Work to do: Take the data that follows and retype it word for word.

(Records with scene code)
——
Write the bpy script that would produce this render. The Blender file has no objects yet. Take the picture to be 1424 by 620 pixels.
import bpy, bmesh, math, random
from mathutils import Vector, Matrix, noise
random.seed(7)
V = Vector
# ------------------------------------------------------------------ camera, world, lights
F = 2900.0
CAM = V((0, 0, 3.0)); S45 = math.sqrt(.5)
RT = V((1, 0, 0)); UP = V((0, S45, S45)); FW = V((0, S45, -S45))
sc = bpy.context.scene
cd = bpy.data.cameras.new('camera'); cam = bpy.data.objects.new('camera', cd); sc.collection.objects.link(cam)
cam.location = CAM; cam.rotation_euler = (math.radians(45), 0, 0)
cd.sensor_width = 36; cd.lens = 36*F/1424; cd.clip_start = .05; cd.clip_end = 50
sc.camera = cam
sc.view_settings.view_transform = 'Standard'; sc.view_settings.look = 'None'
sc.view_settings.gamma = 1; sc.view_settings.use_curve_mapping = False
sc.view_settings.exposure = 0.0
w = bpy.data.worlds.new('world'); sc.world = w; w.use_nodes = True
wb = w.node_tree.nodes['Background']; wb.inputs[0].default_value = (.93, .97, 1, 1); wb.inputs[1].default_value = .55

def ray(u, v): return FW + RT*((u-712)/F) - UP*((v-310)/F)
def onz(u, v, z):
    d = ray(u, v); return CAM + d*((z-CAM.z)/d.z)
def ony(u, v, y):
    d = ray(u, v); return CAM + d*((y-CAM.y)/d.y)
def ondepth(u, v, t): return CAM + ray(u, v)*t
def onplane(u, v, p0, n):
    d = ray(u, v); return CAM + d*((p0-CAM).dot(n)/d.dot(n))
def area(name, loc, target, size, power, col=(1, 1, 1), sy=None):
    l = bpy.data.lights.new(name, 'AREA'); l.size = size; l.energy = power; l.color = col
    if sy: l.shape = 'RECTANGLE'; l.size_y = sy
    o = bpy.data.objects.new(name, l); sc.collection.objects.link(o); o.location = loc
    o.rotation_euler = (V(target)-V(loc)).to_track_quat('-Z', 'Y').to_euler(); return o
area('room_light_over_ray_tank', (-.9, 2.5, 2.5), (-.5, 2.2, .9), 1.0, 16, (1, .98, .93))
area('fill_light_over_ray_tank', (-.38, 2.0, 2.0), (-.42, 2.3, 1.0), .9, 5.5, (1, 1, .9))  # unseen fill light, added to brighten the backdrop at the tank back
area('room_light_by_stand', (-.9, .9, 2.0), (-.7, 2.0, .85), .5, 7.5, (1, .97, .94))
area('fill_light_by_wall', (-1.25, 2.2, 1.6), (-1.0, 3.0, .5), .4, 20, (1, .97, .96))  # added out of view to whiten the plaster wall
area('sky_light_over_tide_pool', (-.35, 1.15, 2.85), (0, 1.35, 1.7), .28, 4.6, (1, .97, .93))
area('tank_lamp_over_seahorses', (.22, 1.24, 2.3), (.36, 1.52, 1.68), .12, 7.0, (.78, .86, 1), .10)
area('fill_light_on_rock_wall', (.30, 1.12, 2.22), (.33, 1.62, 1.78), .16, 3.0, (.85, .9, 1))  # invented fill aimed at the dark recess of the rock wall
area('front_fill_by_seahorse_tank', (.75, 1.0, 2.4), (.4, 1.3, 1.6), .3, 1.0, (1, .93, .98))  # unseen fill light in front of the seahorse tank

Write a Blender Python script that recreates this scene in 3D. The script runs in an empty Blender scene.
——
Exercise response:
Write the bpy script that would produce this render. The Blender file has no objects yet. Take the picture to be 1424 by 620 pixels.
import bpy, bmesh, math, random
from mathutils import Vector, Matrix, noise
random.seed(7)
V = Vector
# ------------------------------------------------------------------ camera, world, lights
F = 2900.0
CAM = V((0, 0, 3.0)); S45 = math.sqrt(.5)
RT = V((1, 0, 0)); UP = V((0, S45, S45)); FW = V((0, S45, -S45))
sc = bpy.context.scene
cd = bpy.data.cameras.new('camera'); cam = bpy.data.objects.new('camera', cd); sc.collection.objects.link(cam)
cam.location = CAM; cam.rotation_euler = (math.radians(45), 0, 0)
cd.sensor_width = 36; cd.lens = 36*F/1424; cd.clip_start = .05; cd.clip_end = 50
sc.camera = cam
sc.view_settings.view_transform = 'Standard'; sc.view_settings.look = 'None'
sc.view_settings.gamma = 1; sc.view_settings.use_curve_mapping = False
sc.view_settings.exposure = 0.0
w = bpy.data.worlds.new('world'); sc.world = w; w.use_nodes = True
wb = w.node_tree.nodes['Background']; wb.inputs[0].default_value = (.93, .97, 1, 1); wb.inputs[1].default_value = .55

def ray(u, v): return FW + RT*((u-712)/F) - UP*((v-310)/F)
def onz(u, v, z):
    d = ray(u, v); return CAM + d*((z-CAM.z)/d.z)
def ony(u, v, y):
    d = ray(u, v); return CAM + d*((y-CAM.y)/d.y)
def ondepth(u, v, t): return CAM + ray(u, v)*t
def onplane(u, v, p0, n):
    d = ray(u, v); return CAM + d*((p0-CAM).dot(n)/d.dot(n))
def area(name, loc, target, size, power, col=(1, 1, 1), sy=None):
    l = bpy.data.lights.new(name, 'AREA'); l.size = size; l.energy = power; l.color = col
    if sy: l.shape = 'RECTANGLE'; l.size_y = sy
    o = bpy.data.objects.new(name, l); sc.collection.objects.link(o); o.location = loc
    o.rotation_euler = (V(target)-V(loc)).to_track_quat('-Z', 'Y').to_euler(); return o
area('room_light_over_ray_tank', (-.9, 2.5, 2.5), (-.5, 2.2, .9), 1.0, 16, (1, .98, .93))
area('fill_light_over_ray_tank', (-.38, 2.0, 2.0), (-.42, 2.3, 1.0), .9, 5.5, (1, 1, .9))  # unseen fill light, added to brighten the backdrop at the tank back
area('room_light_by_stand', (-.9, .9, 2.0), (-.7, 2.0, .85), .5, 7.5, (1, .97, .94))
area('fill_light_by_wall', (-1.25, 2.2, 1.6), (-1.0, 3.0, .5), .4, 20, (1, .97, .96))  # added out of view to whiten the plaster wall
area('sky_light_over_tide_pool', (-.35, 1.15, 2.85), (0, 1.35, 1.7), .28, 4.6, (1, .97, .93))
area('tank_lamp_over_seahorses', (.22, 1.24, 2.3), (.36, 1.52, 1.68), .12, 7.0, (.78, .86, 1), .10)
area('fill_light_on_rock_wall', (.30, 1.12, 2.22), (.33, 1.62, 1.78), .16, 3.0, (.85, .9, 1))  # invented fill aimed at the dark recess of the rock wall
area('front_fill_by_seahorse_tank', (.75, 1.0, 2.4), (.4, 1.3, 1.6), .3, 1.0, (1, .93, .98))  # unseen fill light in front of the seahorse tank

Write a Blender Python script that recreates this scene in 3D. The script runs in an empty Blender scene.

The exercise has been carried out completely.